[Scripts that build scenes]
......
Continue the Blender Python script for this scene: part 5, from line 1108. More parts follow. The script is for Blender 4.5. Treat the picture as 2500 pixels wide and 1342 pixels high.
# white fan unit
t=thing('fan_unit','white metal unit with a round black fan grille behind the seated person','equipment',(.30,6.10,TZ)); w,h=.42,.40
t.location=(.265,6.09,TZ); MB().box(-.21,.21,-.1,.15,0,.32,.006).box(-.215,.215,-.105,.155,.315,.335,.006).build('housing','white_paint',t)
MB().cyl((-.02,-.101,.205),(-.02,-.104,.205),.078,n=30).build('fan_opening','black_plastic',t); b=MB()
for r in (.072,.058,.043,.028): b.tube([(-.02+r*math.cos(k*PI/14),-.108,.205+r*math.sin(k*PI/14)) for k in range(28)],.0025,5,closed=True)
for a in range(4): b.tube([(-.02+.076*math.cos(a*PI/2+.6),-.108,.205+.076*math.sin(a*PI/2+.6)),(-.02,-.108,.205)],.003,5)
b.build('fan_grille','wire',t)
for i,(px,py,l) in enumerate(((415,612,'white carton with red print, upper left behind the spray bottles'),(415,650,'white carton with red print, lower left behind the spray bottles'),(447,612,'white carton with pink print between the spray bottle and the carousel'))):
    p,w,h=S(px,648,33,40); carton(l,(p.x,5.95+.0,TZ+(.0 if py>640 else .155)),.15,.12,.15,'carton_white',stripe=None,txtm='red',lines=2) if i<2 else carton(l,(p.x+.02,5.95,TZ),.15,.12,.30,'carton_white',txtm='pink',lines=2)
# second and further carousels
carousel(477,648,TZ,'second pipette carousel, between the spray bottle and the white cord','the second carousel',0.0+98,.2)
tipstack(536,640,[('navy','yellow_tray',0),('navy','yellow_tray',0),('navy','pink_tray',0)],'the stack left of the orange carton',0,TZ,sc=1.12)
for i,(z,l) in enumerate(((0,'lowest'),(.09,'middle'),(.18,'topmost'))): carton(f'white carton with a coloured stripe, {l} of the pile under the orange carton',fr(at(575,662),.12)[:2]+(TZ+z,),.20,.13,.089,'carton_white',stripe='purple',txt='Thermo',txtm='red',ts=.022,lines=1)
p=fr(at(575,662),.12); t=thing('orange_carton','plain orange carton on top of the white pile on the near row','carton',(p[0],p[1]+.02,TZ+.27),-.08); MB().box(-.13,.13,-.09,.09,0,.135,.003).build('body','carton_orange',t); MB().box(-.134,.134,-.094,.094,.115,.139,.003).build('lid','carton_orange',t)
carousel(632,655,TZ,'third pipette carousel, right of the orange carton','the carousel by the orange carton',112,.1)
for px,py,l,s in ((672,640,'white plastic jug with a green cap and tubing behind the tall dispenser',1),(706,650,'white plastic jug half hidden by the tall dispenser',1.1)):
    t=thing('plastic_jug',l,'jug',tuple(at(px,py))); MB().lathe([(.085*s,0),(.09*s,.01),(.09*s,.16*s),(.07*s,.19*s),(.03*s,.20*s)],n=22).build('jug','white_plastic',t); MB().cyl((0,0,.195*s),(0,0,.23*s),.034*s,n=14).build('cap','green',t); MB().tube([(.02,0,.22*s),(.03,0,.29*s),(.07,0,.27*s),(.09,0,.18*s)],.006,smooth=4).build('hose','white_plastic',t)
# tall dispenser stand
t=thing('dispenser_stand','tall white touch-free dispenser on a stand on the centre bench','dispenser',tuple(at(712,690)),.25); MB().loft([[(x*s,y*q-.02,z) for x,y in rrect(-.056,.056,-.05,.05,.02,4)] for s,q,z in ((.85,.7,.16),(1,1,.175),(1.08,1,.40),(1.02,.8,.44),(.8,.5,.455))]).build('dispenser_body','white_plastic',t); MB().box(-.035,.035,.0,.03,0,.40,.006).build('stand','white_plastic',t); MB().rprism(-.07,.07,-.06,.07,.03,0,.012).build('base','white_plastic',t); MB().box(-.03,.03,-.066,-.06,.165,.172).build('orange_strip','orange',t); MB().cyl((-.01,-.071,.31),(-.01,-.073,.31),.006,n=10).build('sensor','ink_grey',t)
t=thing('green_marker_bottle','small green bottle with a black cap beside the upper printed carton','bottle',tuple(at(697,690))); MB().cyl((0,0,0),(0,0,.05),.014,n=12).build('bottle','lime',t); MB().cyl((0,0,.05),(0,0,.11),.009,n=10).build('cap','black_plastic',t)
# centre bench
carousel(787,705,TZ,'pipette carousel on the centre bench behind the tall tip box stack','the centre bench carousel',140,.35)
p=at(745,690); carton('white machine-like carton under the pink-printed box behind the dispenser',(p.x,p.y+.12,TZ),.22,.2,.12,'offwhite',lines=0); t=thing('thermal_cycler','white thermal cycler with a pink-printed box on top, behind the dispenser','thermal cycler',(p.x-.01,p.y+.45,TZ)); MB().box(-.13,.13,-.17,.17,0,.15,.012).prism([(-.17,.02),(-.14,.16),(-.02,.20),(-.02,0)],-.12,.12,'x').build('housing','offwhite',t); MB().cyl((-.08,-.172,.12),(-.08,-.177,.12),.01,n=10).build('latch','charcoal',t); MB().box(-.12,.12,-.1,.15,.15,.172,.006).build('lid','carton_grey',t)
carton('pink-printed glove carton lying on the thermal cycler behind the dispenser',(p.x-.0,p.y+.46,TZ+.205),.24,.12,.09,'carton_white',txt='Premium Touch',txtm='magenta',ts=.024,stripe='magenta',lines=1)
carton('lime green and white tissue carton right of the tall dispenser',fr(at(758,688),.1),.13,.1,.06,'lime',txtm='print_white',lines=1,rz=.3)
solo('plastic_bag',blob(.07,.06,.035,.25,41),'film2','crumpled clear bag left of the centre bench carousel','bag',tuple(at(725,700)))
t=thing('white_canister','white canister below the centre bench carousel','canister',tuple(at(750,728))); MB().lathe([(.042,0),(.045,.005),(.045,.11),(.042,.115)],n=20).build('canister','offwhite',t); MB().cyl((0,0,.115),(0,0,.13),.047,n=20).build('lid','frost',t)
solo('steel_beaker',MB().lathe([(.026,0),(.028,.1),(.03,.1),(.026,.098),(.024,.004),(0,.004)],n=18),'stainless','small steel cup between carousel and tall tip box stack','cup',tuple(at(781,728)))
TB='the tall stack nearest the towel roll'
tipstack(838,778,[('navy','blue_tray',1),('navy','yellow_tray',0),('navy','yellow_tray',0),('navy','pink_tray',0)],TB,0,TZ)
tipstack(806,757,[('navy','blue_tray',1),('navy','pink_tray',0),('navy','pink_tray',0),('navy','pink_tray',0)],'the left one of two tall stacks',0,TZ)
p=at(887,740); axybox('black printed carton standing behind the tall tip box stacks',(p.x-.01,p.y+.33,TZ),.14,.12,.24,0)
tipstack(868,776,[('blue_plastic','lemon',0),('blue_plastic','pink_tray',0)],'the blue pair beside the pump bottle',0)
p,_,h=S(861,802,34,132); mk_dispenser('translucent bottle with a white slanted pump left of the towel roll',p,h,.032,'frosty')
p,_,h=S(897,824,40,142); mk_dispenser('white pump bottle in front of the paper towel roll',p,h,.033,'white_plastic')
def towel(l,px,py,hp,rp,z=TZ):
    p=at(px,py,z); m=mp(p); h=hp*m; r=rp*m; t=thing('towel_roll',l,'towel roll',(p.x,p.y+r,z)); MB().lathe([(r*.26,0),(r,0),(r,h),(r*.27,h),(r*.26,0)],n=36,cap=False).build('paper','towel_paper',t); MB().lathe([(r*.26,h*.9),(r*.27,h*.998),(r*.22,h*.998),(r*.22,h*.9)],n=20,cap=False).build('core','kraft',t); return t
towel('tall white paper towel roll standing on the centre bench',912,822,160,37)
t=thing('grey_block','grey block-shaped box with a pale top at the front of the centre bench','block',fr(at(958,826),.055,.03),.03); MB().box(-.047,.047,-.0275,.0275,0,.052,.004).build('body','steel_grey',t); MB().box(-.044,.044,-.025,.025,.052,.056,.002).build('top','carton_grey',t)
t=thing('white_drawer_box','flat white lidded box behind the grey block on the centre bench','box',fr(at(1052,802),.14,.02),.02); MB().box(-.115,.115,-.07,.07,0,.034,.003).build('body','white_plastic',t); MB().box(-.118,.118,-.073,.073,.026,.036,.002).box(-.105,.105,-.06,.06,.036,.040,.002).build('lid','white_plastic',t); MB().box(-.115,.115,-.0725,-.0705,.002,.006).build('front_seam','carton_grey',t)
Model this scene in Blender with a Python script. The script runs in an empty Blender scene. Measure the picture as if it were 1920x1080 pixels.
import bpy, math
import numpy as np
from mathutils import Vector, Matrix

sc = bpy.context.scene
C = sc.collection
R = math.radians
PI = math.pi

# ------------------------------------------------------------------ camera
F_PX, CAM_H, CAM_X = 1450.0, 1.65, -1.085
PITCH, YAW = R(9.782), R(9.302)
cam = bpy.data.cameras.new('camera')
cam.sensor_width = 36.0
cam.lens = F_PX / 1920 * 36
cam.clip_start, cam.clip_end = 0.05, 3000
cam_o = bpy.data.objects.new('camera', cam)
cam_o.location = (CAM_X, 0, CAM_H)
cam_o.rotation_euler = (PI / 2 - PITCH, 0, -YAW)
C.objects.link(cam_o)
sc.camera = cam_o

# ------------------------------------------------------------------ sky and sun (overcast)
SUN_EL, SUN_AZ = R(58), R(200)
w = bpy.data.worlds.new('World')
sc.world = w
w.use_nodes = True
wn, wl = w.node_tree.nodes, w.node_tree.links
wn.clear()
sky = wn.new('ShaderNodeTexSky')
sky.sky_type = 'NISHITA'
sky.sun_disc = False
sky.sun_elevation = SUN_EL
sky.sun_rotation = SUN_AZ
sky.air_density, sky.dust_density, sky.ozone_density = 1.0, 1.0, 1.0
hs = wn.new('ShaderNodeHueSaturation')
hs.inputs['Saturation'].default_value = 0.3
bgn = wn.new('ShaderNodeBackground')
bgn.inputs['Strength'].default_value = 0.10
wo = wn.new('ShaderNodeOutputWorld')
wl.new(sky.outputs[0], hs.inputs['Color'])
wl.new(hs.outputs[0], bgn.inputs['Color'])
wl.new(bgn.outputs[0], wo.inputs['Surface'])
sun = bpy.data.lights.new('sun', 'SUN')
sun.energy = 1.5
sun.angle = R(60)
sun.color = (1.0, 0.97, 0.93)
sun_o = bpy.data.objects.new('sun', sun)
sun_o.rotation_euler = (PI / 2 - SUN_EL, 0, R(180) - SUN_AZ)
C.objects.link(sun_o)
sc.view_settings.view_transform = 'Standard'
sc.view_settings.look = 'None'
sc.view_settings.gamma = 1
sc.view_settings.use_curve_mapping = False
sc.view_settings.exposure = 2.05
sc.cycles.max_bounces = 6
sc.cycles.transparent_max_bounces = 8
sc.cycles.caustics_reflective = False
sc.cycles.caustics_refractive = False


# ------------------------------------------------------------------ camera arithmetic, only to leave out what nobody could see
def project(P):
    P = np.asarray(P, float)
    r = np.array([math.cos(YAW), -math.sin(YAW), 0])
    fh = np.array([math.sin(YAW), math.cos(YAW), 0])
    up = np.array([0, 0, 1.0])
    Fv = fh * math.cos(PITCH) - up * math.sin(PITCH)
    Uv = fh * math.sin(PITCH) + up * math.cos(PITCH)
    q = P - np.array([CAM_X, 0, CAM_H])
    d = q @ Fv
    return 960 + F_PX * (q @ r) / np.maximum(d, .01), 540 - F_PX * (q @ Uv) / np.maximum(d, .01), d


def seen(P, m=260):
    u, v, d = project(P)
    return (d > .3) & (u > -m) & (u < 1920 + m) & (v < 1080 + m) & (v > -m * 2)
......
STATED EXERCISE: Copy out exactly the lines from the one containing "Model this scene" to the one containing "sc.camera = cam_o", both ends inclusive.

RESPONSE TO THIS EXERCISE:
Model this scene in Blender with a Python script. The script runs in an empty Blender scene. Measure the picture as if it were 1920x1080 pixels.
import bpy, math
import numpy as np
from mathutils import Vector, Matrix

sc = bpy.context.scene
C = sc.collection
R = math.radians
PI = math.pi

# ------------------------------------------------------------------ camera
F_PX, CAM_H, CAM_X = 1450.0, 1.65, -1.085
PITCH, YAW = R(9.782), R(9.302)
cam = bpy.data.cameras.new('camera')
cam.sensor_width = 36.0
cam.lens = F_PX / 1920 * 36
cam.clip_start, cam.clip_end = 0.05, 3000
cam_o = bpy.data.objects.new('camera', cam)
cam_o.location = (CAM_X, 0, CAM_H)
cam_o.rotation_euler = (PI / 2 - PITCH, 0, -YAW)
C.objects.link(cam_o)
sc.camera = cam_o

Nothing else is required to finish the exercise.